I think as well the idea of selling them had become too much a part of the effort and these free floating hippies need to mushroom prance through their particular wonderland without such grownup mercantile consequential in tow. So I decided not to sell any of them until after the series had reached its conclusion. That day has finally come and as of today at 2pm ALL of the 50 pieces will go up for sale en masse right HERE at 2pm EST, if you’re so inclined.

 

To see the series on its own devoted web page, please go HERE.

In the end it was a cathartic reconciliation with the Bic pen that I had so maligned for so long… I’ll never do another graphic novel of that scale with them of course, but it proved once again its tremendous values an instrument I so admire. It’s a portable pen that draws in many ways like a pencil. The reason I send up Bic for these pens is their consistent ability to keep to their line without a hiccup. They also for reasons of their own do not poop out these blobs of ink as most ballpoints do after a series of drawing. The overall effect of the exercise was to expand once again into a new area from which to draw from for any given piece or forthcoming project.

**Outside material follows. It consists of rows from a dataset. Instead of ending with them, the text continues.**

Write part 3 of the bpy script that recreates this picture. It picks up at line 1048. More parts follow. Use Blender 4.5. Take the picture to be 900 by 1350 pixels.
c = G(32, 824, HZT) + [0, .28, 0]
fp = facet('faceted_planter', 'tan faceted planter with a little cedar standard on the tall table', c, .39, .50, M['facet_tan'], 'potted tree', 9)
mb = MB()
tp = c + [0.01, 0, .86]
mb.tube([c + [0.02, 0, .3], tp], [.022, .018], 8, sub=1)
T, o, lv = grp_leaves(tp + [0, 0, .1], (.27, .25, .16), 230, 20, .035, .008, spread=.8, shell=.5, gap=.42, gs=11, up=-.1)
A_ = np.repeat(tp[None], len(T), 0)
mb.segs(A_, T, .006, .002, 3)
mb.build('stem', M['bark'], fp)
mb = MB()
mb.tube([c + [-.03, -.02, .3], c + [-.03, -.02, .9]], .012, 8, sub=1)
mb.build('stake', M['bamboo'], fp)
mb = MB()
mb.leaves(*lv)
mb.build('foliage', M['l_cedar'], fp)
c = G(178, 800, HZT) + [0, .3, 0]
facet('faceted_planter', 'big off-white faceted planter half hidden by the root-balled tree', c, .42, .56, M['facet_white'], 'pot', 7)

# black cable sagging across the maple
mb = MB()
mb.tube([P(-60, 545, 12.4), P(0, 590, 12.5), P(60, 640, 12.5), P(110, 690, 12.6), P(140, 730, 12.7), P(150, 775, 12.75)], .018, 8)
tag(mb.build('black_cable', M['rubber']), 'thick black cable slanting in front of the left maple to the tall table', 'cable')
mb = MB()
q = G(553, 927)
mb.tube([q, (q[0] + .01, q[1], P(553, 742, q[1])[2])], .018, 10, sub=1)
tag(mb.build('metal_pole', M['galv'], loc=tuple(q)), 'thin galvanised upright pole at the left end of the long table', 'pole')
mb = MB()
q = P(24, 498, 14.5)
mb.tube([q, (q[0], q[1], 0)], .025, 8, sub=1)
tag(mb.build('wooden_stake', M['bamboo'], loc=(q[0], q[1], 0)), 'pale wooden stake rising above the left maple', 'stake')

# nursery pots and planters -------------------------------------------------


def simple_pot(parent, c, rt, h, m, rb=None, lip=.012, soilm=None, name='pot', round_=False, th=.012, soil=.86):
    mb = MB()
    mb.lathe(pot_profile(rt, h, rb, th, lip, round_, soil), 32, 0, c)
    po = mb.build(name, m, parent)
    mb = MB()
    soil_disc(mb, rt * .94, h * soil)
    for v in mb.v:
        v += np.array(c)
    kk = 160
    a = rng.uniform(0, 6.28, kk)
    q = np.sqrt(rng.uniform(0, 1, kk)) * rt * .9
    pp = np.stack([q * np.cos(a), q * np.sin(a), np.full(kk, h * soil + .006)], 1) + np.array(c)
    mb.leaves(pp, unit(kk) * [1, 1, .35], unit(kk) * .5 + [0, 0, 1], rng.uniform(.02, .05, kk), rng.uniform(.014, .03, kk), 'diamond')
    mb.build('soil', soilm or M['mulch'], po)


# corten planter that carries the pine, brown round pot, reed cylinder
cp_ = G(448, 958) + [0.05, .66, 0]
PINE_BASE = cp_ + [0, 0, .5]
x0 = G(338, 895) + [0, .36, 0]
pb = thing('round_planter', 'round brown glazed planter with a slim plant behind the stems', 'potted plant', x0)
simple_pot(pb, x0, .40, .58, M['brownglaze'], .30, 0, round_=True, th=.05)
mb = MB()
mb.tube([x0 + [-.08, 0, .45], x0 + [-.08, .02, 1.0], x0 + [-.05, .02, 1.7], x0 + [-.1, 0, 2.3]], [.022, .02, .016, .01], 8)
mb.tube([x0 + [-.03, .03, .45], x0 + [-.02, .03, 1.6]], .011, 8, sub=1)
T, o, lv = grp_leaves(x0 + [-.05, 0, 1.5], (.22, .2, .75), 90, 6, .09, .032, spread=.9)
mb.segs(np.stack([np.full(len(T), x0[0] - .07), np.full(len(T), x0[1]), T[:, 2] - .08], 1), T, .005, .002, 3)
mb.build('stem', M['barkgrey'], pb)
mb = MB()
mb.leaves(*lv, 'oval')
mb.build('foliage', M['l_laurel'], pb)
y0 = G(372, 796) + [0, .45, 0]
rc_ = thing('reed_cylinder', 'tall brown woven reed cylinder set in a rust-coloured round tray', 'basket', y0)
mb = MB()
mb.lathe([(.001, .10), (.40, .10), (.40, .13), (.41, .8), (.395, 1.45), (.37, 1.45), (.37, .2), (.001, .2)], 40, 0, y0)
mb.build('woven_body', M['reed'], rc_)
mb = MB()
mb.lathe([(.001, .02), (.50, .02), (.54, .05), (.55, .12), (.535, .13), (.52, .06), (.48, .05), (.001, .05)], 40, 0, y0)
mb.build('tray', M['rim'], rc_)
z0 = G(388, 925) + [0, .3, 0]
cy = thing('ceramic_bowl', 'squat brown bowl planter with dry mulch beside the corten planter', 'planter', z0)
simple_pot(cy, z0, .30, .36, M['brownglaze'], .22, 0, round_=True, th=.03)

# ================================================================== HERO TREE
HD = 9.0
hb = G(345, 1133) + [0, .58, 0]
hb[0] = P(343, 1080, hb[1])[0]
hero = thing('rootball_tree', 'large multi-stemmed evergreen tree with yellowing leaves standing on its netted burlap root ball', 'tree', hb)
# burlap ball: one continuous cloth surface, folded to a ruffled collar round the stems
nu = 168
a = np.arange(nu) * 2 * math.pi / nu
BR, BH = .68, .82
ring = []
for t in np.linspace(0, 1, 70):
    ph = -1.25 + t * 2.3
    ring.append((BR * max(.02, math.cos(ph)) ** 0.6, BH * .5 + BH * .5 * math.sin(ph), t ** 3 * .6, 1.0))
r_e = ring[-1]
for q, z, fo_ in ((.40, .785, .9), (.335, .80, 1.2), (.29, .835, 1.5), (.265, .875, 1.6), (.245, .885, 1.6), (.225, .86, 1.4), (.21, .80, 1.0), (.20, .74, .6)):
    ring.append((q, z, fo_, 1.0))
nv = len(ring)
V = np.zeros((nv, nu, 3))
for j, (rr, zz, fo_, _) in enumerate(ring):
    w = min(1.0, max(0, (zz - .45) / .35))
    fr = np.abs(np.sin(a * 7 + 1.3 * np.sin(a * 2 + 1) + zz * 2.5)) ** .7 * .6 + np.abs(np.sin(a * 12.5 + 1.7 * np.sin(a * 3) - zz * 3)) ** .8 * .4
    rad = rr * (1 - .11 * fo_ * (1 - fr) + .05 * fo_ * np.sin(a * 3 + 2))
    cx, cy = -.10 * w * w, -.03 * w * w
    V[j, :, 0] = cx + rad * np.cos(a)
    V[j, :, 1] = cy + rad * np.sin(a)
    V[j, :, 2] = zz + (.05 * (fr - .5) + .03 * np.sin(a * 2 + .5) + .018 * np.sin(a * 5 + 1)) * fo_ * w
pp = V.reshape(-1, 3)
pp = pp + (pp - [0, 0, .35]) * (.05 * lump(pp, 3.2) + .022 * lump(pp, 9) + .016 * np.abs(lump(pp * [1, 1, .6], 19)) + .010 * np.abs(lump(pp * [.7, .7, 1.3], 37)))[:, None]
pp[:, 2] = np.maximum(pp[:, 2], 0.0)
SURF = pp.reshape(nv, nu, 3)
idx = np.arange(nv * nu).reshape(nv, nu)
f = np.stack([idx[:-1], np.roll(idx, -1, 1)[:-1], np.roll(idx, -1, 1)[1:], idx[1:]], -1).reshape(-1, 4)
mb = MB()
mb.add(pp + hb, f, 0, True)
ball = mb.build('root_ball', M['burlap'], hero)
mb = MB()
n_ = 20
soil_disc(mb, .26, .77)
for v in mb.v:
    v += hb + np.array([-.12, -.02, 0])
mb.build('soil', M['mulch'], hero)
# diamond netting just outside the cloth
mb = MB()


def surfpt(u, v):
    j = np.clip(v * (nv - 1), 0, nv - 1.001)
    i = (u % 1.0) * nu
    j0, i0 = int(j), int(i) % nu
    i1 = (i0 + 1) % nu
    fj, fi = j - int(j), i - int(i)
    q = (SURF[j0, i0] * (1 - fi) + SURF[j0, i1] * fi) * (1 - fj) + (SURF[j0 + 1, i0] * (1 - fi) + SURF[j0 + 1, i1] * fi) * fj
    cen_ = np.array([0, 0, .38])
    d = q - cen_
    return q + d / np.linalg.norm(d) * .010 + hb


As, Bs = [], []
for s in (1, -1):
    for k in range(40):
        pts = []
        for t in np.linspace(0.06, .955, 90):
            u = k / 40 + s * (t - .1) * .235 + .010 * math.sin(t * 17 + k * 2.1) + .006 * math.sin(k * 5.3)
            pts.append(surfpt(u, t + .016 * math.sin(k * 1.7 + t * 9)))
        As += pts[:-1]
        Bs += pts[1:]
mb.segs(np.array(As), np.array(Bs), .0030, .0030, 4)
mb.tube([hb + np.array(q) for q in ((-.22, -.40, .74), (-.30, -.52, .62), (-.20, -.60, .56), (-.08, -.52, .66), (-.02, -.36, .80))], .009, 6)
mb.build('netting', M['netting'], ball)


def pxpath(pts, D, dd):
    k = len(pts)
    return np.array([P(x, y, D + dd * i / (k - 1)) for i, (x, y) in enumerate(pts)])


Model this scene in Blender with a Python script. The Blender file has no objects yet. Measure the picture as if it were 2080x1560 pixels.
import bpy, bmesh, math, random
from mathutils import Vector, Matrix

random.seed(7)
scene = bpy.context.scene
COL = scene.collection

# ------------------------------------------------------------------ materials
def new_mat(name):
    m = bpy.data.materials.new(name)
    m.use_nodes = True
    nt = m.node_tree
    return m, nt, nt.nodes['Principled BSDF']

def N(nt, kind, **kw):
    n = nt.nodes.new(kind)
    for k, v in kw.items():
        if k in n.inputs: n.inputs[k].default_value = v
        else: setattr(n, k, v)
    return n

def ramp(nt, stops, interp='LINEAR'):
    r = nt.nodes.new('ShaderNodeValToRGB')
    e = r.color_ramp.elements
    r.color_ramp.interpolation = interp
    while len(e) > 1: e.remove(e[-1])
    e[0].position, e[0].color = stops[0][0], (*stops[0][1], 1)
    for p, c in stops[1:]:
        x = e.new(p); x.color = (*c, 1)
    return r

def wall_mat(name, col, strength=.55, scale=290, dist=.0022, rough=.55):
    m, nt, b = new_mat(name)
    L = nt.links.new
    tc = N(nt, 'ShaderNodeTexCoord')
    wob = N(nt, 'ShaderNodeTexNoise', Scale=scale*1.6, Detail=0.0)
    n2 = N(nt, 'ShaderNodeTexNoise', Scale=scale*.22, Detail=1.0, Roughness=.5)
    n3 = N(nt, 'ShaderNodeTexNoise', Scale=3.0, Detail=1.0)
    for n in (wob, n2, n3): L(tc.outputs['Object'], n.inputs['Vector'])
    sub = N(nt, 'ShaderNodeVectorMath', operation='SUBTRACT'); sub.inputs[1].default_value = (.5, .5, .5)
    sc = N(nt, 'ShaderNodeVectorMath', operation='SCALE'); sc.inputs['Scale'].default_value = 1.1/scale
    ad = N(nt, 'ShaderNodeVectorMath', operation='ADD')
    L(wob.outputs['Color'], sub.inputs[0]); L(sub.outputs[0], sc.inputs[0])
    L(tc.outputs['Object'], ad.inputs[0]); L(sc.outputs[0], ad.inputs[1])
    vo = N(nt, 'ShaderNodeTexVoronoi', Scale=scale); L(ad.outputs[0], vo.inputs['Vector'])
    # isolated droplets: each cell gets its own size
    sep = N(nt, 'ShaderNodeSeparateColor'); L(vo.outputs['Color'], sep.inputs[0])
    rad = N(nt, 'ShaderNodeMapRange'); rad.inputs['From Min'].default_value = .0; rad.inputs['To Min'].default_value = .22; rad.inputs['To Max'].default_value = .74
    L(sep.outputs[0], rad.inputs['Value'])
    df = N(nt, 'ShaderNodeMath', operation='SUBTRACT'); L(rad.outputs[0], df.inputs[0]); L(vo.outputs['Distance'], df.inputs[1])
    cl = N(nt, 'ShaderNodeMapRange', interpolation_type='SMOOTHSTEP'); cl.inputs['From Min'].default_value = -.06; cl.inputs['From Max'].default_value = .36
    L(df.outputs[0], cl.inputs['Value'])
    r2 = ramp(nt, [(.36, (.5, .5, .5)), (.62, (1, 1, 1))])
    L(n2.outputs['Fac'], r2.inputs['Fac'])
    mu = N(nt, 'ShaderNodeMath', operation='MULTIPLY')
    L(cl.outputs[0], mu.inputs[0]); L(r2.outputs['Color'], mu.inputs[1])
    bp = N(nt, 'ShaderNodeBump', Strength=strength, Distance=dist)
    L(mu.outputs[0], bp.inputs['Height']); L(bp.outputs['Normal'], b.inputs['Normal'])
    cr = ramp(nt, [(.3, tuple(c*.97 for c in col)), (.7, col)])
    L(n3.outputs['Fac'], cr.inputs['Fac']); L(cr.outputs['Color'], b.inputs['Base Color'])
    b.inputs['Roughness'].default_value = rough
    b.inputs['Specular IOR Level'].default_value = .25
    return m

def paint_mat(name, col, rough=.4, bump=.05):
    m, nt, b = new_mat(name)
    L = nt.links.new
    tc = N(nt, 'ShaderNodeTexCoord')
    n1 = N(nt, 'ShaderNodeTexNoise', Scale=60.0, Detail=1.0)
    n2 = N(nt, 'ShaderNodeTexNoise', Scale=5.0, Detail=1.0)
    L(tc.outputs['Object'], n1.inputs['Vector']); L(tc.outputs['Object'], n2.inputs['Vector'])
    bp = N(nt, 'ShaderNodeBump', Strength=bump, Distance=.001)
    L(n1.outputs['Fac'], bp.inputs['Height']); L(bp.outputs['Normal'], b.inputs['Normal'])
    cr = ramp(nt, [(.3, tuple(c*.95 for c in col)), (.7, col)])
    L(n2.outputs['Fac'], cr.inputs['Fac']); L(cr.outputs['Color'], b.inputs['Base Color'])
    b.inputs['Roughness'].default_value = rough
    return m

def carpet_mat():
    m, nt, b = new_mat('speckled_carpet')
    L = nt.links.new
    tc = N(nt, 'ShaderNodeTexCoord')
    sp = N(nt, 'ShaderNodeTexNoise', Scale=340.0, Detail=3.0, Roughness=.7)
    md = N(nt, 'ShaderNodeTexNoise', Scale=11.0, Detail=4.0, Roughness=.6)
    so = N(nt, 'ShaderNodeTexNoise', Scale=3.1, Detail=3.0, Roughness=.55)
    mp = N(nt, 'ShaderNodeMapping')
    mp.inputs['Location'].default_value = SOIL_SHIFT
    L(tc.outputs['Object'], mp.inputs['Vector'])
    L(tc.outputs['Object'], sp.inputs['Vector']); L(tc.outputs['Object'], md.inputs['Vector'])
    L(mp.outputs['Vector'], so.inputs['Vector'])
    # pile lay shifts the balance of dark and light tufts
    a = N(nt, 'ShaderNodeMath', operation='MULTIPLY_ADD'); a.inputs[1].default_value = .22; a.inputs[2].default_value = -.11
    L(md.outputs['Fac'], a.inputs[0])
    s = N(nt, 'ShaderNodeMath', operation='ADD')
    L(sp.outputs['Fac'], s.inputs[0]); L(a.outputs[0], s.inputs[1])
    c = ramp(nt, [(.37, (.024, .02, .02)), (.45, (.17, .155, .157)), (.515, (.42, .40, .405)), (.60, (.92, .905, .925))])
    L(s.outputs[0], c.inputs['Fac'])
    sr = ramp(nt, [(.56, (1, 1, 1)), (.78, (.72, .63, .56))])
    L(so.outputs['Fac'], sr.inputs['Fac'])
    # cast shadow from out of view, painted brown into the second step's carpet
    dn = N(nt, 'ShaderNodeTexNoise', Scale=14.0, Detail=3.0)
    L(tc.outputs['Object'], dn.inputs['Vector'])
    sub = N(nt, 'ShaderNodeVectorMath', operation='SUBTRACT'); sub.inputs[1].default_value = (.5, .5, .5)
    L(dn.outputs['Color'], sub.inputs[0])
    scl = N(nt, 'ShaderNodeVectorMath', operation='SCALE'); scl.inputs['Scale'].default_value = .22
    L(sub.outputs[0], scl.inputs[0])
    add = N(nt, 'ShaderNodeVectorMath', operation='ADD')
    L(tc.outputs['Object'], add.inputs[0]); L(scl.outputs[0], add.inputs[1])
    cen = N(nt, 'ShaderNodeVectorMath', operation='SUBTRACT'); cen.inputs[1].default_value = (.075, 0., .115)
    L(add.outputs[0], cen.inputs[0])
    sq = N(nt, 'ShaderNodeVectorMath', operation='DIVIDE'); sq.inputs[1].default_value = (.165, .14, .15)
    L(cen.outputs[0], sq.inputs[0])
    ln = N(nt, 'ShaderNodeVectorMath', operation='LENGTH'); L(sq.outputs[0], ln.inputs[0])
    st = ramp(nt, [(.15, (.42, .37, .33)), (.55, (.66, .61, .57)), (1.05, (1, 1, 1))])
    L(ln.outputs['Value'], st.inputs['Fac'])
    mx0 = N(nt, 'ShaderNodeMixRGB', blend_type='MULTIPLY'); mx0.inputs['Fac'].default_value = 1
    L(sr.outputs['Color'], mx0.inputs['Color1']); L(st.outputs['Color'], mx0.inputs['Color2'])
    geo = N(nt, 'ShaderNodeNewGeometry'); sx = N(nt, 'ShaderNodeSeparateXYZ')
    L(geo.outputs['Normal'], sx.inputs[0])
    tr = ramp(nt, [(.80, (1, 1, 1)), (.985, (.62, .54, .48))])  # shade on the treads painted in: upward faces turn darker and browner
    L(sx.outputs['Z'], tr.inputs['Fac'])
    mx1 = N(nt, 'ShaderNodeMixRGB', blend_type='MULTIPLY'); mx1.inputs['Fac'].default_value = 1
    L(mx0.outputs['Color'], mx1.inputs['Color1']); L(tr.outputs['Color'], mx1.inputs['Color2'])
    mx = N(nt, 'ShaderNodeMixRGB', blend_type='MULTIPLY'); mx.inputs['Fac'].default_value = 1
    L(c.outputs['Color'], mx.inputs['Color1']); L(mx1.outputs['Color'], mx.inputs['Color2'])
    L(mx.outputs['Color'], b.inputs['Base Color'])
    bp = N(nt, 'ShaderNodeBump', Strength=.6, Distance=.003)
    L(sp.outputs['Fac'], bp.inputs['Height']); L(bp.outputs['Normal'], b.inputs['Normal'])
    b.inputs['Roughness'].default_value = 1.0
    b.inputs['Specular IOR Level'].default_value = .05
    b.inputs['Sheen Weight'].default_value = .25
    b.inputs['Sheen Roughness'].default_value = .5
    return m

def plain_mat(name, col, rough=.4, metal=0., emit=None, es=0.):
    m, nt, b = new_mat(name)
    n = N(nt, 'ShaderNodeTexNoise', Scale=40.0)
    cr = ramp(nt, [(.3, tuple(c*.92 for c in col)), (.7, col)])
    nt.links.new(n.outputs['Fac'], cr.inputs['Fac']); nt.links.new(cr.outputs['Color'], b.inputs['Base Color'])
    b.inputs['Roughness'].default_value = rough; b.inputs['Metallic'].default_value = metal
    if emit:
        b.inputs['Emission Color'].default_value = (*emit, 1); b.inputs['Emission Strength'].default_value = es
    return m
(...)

Essentially I found a new love and a new way of working and thinking again. I cannot express too oftener too loudly how absolutely valuable these kinds of experiments are whether you’re just getting going in your art career or as a years-long established professional. More I think for the latter because working this much for this long is simply exhausting and can command through force of desire by one’s public and by simply doing what works, a new way of thinking that can keep your art making fresh. Work, experiment, work again and repeat it until you can no longer. That’s the goal and the daily experience if you’re doing it right.